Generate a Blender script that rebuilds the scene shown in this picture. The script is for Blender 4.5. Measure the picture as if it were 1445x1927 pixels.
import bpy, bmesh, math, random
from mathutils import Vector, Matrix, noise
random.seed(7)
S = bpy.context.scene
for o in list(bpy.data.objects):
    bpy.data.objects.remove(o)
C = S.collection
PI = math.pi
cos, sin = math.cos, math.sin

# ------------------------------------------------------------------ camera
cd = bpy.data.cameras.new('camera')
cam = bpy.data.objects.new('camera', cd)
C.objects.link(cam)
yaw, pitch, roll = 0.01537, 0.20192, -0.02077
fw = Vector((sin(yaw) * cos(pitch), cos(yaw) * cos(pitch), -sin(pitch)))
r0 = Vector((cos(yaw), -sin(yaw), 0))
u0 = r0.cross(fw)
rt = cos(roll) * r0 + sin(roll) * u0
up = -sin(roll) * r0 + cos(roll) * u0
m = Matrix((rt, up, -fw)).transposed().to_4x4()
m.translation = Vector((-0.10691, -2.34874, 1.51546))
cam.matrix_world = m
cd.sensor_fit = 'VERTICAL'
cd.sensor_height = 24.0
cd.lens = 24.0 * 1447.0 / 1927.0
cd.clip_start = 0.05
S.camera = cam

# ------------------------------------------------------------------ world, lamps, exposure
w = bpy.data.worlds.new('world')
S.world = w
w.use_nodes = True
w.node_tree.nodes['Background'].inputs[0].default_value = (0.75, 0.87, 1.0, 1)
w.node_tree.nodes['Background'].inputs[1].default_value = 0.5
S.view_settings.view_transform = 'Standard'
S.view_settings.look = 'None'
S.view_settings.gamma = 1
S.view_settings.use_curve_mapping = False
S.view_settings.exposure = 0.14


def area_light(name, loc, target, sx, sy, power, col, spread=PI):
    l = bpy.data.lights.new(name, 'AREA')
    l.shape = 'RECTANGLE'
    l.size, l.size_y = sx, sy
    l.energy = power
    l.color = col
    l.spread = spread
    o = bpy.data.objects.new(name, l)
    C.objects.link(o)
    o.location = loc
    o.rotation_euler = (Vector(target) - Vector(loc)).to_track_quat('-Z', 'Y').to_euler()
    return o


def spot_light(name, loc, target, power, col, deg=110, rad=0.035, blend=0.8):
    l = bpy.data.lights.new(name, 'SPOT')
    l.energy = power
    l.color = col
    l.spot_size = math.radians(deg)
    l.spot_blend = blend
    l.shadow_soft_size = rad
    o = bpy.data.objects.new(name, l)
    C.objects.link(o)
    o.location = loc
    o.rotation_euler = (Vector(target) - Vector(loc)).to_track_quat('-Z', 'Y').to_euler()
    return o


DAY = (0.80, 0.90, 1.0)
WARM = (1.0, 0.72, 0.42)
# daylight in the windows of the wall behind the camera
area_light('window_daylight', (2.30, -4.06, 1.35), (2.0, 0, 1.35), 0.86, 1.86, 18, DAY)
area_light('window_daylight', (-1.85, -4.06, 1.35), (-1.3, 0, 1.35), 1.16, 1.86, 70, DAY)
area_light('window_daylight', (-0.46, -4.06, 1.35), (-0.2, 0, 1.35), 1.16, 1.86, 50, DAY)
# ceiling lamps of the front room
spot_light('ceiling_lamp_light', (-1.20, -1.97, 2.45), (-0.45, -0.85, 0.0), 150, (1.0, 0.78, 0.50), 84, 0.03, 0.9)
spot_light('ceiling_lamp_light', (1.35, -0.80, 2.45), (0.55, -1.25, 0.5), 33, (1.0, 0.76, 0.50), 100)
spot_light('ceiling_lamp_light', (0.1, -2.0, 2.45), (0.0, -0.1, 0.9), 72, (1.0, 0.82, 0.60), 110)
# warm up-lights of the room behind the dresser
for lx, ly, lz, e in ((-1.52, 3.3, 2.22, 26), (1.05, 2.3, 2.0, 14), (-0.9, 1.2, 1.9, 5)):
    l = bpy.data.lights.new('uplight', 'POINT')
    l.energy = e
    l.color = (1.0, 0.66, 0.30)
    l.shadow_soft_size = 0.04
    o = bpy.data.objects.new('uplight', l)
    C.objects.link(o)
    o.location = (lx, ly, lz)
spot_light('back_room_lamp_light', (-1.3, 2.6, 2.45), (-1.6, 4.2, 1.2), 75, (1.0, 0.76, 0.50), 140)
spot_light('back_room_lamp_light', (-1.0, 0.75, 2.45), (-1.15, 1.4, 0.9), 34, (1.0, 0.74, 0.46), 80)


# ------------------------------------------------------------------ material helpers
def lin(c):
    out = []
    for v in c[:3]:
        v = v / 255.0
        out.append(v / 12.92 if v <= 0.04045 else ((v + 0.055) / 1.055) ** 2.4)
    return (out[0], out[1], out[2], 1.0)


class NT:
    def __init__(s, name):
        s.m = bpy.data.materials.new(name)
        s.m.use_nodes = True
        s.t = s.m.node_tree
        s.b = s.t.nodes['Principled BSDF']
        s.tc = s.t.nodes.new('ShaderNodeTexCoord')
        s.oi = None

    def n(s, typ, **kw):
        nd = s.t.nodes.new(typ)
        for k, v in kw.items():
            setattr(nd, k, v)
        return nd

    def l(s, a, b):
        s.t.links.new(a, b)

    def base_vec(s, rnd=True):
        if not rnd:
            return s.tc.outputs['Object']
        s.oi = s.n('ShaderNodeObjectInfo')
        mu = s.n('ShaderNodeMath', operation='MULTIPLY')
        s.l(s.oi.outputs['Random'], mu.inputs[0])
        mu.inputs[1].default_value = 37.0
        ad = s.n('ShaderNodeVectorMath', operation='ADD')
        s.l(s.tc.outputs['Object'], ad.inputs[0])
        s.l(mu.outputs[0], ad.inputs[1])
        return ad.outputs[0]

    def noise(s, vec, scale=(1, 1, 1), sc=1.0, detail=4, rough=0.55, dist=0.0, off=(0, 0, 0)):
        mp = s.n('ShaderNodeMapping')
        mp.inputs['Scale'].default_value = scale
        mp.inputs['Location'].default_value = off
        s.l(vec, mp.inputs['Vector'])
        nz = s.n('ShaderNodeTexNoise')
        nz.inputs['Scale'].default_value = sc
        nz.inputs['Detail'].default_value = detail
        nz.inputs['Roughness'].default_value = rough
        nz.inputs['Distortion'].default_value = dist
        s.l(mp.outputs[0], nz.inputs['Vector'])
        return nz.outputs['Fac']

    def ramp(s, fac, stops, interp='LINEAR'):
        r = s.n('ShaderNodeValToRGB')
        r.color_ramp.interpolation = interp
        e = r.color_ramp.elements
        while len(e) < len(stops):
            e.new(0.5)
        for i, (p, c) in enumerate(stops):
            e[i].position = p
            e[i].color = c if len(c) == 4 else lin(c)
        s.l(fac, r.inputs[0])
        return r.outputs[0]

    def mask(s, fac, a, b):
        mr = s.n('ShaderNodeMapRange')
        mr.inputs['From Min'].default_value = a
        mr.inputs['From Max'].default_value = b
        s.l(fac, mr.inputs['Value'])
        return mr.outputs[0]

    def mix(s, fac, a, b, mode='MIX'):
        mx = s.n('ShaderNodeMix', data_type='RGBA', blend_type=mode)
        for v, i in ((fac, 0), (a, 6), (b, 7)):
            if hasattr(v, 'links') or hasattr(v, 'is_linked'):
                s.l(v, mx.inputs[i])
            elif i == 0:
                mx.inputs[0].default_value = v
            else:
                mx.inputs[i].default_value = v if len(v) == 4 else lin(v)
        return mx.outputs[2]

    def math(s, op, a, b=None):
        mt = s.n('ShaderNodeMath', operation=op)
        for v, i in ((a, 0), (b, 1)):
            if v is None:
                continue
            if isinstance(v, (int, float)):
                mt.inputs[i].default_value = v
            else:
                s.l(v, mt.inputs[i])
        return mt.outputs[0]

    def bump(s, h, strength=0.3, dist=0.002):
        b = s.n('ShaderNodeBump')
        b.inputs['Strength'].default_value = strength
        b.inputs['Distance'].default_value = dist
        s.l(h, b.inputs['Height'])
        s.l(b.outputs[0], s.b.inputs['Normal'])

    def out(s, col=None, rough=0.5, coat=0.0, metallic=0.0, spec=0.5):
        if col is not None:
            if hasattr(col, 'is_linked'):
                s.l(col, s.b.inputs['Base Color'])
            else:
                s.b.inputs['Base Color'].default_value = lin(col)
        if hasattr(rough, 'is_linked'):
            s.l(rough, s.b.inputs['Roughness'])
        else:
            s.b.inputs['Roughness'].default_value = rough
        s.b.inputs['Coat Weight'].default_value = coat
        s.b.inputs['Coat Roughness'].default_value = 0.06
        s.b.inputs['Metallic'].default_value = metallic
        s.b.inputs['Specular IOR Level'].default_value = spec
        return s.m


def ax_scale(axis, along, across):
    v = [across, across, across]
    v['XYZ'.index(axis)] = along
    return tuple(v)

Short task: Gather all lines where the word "scene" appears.

Problem solution:
Generate a Blender script that rebuilds the scene shown in this picture. The script is for Blender 4.5. Measure the picture as if it were 1445x1927 pixels.
S = bpy.context.scene